- **REQUEST**:
Please write out the complete listing that follows, exactly as it reads.

- **MATERIAL**:
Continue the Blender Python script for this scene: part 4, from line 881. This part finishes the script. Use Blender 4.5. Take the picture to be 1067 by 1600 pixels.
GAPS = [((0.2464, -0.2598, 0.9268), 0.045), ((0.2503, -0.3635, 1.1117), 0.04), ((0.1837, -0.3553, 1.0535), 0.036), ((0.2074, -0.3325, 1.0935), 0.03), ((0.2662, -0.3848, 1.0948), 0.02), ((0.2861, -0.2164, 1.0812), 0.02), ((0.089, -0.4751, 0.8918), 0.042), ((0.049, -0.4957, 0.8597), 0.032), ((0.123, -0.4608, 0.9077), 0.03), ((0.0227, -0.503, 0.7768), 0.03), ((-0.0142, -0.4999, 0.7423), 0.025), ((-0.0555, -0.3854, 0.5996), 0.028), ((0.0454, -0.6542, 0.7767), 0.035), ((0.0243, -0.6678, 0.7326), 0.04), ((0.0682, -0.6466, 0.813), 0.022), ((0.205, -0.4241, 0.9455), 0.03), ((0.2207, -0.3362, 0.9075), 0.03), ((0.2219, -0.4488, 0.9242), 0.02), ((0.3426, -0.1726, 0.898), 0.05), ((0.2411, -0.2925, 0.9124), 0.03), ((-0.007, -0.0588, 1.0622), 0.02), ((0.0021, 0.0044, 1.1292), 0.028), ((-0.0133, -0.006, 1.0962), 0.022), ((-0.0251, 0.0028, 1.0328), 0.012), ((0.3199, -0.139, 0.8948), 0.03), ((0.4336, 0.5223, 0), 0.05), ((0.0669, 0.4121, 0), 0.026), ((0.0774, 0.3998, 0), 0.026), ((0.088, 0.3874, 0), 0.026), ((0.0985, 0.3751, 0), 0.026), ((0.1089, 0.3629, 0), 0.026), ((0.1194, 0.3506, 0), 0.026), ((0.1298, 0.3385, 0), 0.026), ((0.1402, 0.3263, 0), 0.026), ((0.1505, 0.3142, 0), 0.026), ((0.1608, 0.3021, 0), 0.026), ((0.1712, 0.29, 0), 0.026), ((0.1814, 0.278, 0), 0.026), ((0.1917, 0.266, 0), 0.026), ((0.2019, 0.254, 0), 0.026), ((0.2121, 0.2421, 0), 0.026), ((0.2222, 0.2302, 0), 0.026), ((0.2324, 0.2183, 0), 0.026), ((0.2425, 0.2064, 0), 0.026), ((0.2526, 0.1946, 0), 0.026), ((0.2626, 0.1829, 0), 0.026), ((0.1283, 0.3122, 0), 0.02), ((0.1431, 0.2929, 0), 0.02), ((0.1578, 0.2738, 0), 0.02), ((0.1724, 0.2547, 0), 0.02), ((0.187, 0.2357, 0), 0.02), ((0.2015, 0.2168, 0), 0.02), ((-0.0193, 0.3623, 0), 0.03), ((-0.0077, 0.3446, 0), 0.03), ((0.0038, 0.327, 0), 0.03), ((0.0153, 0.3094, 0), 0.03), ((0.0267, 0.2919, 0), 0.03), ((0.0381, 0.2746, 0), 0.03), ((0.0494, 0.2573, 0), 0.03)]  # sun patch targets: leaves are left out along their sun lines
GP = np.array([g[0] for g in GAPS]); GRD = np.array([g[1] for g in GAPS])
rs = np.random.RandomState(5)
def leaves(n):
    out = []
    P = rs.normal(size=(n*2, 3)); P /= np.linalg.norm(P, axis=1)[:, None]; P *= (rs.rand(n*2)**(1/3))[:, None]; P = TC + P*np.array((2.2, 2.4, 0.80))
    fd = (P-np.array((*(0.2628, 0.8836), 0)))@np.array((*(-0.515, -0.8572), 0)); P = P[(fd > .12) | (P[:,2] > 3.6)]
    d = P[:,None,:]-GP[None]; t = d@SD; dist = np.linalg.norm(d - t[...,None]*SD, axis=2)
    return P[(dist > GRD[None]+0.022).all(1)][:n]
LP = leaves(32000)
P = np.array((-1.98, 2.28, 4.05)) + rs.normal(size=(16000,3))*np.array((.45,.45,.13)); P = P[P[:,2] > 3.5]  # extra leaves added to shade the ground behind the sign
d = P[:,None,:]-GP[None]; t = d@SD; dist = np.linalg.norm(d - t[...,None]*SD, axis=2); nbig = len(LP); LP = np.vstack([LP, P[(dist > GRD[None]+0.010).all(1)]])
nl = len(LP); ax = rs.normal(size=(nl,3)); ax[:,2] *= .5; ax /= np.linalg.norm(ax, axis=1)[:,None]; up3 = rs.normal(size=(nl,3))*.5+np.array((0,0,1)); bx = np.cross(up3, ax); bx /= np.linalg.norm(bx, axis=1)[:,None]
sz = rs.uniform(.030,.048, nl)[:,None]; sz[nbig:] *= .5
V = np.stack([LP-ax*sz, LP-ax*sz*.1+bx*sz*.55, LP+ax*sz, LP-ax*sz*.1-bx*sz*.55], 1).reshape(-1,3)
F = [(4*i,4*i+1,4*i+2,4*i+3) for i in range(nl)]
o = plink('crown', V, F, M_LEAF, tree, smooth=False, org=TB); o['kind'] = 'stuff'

- **REPLY**:
Continue the Blender Python script for this scene: part 4, from line 881. This part finishes the script. Use Blender 4.5. Take the picture to be 1067 by 1600 pixels.
GAPS = [((0.2464, -0.2598, 0.9268), 0.045), ((0.2503, -0.3635, 1.1117), 0.04), ((0.1837, -0.3553, 1.0535), 0.036), ((0.2074, -0.3325, 1.0935), 0.03), ((0.2662, -0.3848, 1.0948), 0.02), ((0.2861, -0.2164, 1.0812), 0.02), ((0.089, -0.4751, 0.8918), 0.042), ((0.049, -0.4957, 0.8597), 0.032), ((0.123, -0.4608, 0.9077), 0.03), ((0.0227, -0.503, 0.7768), 0.03), ((-0.0142, -0.4999, 0.7423), 0.025), ((-0.0555, -0.3854, 0.5996), 0.028), ((0.0454, -0.6542, 0.7767), 0.035), ((0.0243, -0.6678, 0.7326), 0.04), ((0.0682, -0.6466, 0.813), 0.022), ((0.205, -0.4241, 0.9455), 0.03), ((0.2207, -0.3362, 0.9075), 0.03), ((0.2219, -0.4488, 0.9242), 0.02), ((0.3426, -0.1726, 0.898), 0.05), ((0.2411, -0.2925, 0.9124), 0.03), ((-0.007, -0.0588, 1.0622), 0.02), ((0.0021, 0.0044, 1.1292), 0.028), ((-0.0133, -0.006, 1.0962), 0.022), ((-0.0251, 0.0028, 1.0328), 0.012), ((0.3199, -0.139, 0.8948), 0.03), ((0.4336, 0.5223, 0), 0.05), ((0.0669, 0.4121, 0), 0.026), ((0.0774, 0.3998, 0), 0.026), ((0.088, 0.3874, 0), 0.026), ((0.0985, 0.3751, 0), 0.026), ((0.1089, 0.3629, 0), 0.026), ((0.1194, 0.3506, 0), 0.026), ((0.1298, 0.3385, 0), 0.026), ((0.1402, 0.3263, 0), 0.026), ((0.1505, 0.3142, 0), 0.026), ((0.1608, 0.3021, 0), 0.026), ((0.1712, 0.29, 0), 0.026), ((0.1814, 0.278, 0), 0.026), ((0.1917, 0.266, 0), 0.026), ((0.2019, 0.254, 0), 0.026), ((0.2121, 0.2421, 0), 0.026), ((0.2222, 0.2302, 0), 0.026), ((0.2324, 0.2183, 0), 0.026), ((0.2425, 0.2064, 0), 0.026), ((0.2526, 0.1946, 0), 0.026), ((0.2626, 0.1829, 0), 0.026), ((0.1283, 0.3122, 0), 0.02), ((0.1431, 0.2929, 0), 0.02), ((0.1578, 0.2738, 0), 0.02), ((0.1724, 0.2547, 0), 0.02), ((0.187, 0.2357, 0), 0.02), ((0.2015, 0.2168, 0), 0.02), ((-0.0193, 0.3623, 0), 0.03), ((-0.0077, 0.3446, 0), 0.03), ((0.0038, 0.327, 0), 0.03), ((0.0153, 0.3094, 0), 0.03), ((0.0267, 0.2919, 0), 0.03), ((0.0381, 0.2746, 0), 0.03), ((0.0494, 0.2573, 0), 0.03)]  # sun patch targets: leaves are left out along their sun lines
GP = np.array([g[0] for g in GAPS]); GRD = np.array([g[1] for g in GAPS])
rs = np.random.RandomState(5)
def leaves(n):
    out = []
    P = rs.normal(size=(n*2, 3)); P /= np.linalg.norm(P, axis=1)[:, None]; P *= (rs.rand(n*2)**(1/3))[:, None]; P = TC + P*np.array((2.2, 2.4, 0.80))
    fd = (P-np.array((*(0.2628, 0.8836), 0)))@np.array((*(-0.515, -0.8572), 0)); P = P[(fd > .12) | (P[:,2] > 3.6)]
    d = P[:,None,:]-GP[None]; t = d@SD; dist = np.linalg.norm(d - t[...,None]*SD, axis=2)
    return P[(dist > GRD[None]+0.022).all(1)][:n]
LP = leaves(32000)
P = np.array((-1.98, 2.28, 4.05)) + rs.normal(size=(16000,3))*np.array((.45,.45,.13)); P = P[P[:,2] > 3.5]  # extra leaves added to shade the ground behind the sign
d = P[:,None,:]-GP[None]; t = d@SD; dist = np.linalg.norm(d - t[...,None]*SD, axis=2); nbig = len(LP); LP = np.vstack([LP, P[(dist > GRD[None]+0.010).all(1)]])
nl = len(LP); ax = rs.normal(size=(nl,3)); ax[:,2] *= .5; ax /= np.linalg.norm(ax, axis=1)[:,None]; up3 = rs.normal(size=(nl,3))*.5+np.array((0,0,1)); bx = np.cross(up3, ax); bx /= np.linalg.norm(bx, axis=1)[:,None]
sz = rs.uniform(.030,.048, nl)[:,None]; sz[nbig:] *= .5
V = np.stack([LP-ax*sz, LP-ax*sz*.1+bx*sz*.55, LP+ax*sz, LP-ax*sz*.1-bx*sz*.55], 1).reshape(-1,3)
F = [(4*i,4*i+1,4*i+2,4*i+3) for i in range(nl)]
o = plink('crown', V, F, M_LEAF, tree, smooth=False, org=TB); o['kind'] = 'stuff'